Dissertation Defense

The Logic of Random Pulses: Stochastic Computing

Armin Alaghi

Recent developments in the field of electronics has brought about nano-scale
devices, whose operation can only be described in probabilistic terms. In contrast
with the conventional "deterministic" computing that has dominated the digital
world for decades, we investigate a fundamentally different technique that is
probabilistic by nature, namely, stochastic computing (SC). In SC, numbers are
represented by bit-streams of 0's and 1's, in which the probability of seeing
a 1 denotes the value of the number. The main benefit of SC is that complex
arithmetic computation can be performed by simple logic circuits. For example,
a single (logic) AND gate performs multiplication.

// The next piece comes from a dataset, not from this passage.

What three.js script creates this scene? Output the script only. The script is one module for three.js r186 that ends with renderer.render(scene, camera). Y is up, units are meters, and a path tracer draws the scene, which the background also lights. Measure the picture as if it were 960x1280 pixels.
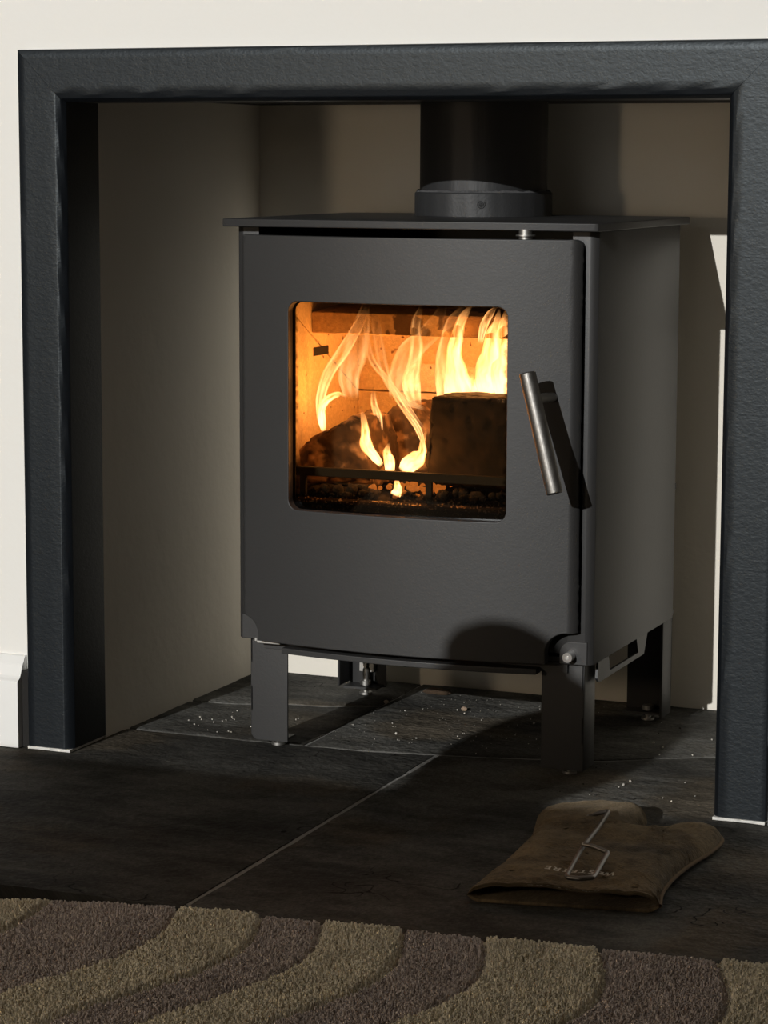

In this dissertation we begin with a comprehensive survey of SC and its applications.
We highlight its main challenges, which include long computation time
and low accuracy, as well as the lack of a general design method. We then address
all the important challenges. We introduce a new SC circuit design method,
called STRAUSS, that generates efficient SC circuits for arbitrary target functions.
We then address the problems arising from correlation among stochastic
numbers (SNs). In particular, we show that correlation, contrary to general belief,
can sometimes serve as a resource in SC circuit design. We also show that unlike
conventional circuits, SC circuits can tolerate high error rates and are hence useful
in many new applications that involve non-deterministic behavior of the underlying
circuitry. Finally, we show how SC's properties can be exploited in the design
of efficient image-processing circuits that are useful in retinal implants.